DATA BLOCK

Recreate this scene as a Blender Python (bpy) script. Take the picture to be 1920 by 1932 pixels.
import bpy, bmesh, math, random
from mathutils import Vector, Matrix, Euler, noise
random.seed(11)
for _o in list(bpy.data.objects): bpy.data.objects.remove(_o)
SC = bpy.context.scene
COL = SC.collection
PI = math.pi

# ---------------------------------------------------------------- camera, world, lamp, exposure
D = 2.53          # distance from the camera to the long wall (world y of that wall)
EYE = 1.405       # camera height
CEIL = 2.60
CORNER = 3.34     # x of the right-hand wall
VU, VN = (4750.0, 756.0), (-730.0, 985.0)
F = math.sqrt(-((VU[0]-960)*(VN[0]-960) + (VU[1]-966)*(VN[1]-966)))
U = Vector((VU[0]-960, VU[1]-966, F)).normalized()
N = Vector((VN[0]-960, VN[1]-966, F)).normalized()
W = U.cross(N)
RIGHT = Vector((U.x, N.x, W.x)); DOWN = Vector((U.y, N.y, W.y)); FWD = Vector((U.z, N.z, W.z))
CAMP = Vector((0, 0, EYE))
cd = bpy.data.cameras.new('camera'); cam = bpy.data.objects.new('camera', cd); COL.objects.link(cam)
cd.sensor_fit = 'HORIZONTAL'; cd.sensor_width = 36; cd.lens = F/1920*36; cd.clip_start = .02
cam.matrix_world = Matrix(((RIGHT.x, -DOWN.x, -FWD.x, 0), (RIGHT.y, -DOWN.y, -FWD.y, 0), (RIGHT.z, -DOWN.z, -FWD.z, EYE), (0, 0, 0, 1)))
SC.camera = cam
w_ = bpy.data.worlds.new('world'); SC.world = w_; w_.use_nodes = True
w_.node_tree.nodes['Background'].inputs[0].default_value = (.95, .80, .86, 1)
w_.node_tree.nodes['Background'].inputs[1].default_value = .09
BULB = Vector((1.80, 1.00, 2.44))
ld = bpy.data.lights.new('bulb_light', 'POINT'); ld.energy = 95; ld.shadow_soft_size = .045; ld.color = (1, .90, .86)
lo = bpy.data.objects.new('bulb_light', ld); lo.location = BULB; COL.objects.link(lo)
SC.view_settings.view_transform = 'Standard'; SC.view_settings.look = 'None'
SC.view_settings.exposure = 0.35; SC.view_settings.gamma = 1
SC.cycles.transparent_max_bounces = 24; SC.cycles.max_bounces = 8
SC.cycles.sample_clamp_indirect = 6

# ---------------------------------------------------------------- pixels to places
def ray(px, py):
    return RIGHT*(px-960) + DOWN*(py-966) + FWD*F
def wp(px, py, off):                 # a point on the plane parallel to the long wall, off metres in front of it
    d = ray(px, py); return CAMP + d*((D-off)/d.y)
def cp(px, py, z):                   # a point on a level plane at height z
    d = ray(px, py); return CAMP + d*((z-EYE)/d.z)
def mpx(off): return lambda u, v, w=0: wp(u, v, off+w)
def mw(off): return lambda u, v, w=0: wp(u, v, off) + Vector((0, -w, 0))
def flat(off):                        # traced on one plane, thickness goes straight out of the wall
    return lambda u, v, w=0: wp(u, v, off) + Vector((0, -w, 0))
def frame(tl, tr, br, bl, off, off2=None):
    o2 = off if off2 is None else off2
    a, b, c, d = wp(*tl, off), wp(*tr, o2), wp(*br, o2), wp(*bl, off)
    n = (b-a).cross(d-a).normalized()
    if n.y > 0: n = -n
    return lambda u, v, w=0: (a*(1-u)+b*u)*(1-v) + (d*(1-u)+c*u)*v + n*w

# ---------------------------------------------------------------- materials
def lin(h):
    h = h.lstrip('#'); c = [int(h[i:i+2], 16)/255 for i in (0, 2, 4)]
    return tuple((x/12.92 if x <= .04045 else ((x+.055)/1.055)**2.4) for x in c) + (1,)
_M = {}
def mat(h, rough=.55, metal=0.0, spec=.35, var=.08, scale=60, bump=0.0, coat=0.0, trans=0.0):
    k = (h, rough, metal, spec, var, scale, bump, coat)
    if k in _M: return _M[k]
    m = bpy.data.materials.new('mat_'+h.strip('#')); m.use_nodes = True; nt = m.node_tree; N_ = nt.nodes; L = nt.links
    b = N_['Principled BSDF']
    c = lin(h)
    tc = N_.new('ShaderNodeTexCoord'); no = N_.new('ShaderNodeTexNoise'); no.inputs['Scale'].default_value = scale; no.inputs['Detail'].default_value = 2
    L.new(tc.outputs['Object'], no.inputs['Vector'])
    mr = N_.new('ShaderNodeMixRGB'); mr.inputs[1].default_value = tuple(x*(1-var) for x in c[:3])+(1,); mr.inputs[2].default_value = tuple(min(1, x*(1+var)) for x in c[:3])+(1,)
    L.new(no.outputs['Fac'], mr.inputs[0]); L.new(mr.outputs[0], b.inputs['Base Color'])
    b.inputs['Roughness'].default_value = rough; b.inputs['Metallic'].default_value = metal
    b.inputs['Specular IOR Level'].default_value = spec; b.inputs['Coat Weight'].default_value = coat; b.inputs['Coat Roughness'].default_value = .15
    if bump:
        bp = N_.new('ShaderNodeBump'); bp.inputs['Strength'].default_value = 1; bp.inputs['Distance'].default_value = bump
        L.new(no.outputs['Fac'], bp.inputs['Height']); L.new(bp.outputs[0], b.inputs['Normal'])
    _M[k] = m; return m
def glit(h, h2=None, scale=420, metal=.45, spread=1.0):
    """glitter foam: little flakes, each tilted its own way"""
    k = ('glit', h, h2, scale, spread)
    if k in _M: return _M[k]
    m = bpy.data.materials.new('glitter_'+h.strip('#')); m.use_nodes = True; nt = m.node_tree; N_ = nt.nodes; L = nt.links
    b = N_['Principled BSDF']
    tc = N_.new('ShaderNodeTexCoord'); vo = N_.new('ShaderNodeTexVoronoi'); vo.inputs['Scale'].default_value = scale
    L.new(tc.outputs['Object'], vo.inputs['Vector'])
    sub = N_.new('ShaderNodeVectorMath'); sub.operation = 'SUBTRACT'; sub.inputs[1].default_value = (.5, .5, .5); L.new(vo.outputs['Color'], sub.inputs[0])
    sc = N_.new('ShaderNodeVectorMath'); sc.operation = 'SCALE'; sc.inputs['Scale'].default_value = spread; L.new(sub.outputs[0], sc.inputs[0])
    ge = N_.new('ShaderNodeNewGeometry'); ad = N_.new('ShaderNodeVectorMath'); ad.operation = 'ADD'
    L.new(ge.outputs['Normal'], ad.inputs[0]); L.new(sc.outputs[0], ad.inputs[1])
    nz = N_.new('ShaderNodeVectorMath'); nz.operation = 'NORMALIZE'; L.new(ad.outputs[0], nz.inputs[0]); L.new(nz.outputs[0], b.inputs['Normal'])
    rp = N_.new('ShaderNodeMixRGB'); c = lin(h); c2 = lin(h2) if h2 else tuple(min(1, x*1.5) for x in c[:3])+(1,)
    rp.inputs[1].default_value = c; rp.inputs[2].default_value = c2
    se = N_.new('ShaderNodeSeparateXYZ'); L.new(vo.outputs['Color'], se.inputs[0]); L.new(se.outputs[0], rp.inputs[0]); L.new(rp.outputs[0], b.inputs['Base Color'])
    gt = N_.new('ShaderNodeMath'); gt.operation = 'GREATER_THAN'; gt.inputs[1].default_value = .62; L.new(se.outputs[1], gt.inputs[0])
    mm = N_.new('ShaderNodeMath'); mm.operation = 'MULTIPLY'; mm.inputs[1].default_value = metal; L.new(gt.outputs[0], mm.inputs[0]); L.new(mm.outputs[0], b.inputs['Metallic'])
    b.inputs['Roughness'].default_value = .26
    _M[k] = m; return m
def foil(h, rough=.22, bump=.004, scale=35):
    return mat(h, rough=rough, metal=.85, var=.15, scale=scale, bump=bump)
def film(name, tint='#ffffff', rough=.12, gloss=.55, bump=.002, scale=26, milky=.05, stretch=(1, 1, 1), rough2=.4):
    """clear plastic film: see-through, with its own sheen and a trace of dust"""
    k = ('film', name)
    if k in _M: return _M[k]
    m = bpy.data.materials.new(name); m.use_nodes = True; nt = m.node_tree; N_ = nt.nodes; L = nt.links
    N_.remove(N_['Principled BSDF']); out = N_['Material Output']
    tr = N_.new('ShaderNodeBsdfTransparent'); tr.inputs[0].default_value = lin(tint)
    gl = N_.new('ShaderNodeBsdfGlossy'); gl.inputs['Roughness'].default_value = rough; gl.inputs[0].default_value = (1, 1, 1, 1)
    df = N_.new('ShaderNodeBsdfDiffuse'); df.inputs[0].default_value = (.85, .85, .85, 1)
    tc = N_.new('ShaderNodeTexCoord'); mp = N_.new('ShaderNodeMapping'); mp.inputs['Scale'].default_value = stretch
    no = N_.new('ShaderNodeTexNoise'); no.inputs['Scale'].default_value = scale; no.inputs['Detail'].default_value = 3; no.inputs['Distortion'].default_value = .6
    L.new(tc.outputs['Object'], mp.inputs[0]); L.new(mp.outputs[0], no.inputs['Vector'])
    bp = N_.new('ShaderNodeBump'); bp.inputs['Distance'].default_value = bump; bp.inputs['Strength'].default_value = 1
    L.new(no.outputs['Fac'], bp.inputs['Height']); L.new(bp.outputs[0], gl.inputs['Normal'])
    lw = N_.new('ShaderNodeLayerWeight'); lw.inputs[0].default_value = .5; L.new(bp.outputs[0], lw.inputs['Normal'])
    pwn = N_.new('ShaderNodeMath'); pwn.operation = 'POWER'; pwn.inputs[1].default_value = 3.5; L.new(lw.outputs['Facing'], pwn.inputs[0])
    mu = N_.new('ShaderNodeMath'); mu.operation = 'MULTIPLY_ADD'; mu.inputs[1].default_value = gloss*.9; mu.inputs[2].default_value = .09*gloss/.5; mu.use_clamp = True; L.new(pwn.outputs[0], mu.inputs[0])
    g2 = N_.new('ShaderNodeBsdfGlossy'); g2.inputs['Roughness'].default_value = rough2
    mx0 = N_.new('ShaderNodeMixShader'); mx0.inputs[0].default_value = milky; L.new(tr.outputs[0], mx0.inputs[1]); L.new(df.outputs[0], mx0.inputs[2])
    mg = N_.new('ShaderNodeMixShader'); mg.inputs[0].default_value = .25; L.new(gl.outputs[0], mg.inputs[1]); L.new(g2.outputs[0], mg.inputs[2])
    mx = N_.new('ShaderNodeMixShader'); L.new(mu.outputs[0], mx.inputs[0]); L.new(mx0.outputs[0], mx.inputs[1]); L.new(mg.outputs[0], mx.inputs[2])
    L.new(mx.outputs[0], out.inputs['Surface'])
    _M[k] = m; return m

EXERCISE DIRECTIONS
Print only the lines that run from the start of the listing to the line bearing "PI = math.pi"; please keep the first line and that last one, exactly as they appear.

EXERCISE RESPONSE
Recreate this scene as a Blender Python (bpy) script. Take the picture to be 1920 by 1932 pixels.
import bpy, bmesh, math, random
from mathutils import Vector, Matrix, Euler, noise
random.seed(11)
for _o in list(bpy.data.objects): bpy.data.objects.remove(_o)
SC = bpy.context.scene
COL = SC.collection
PI = math.pi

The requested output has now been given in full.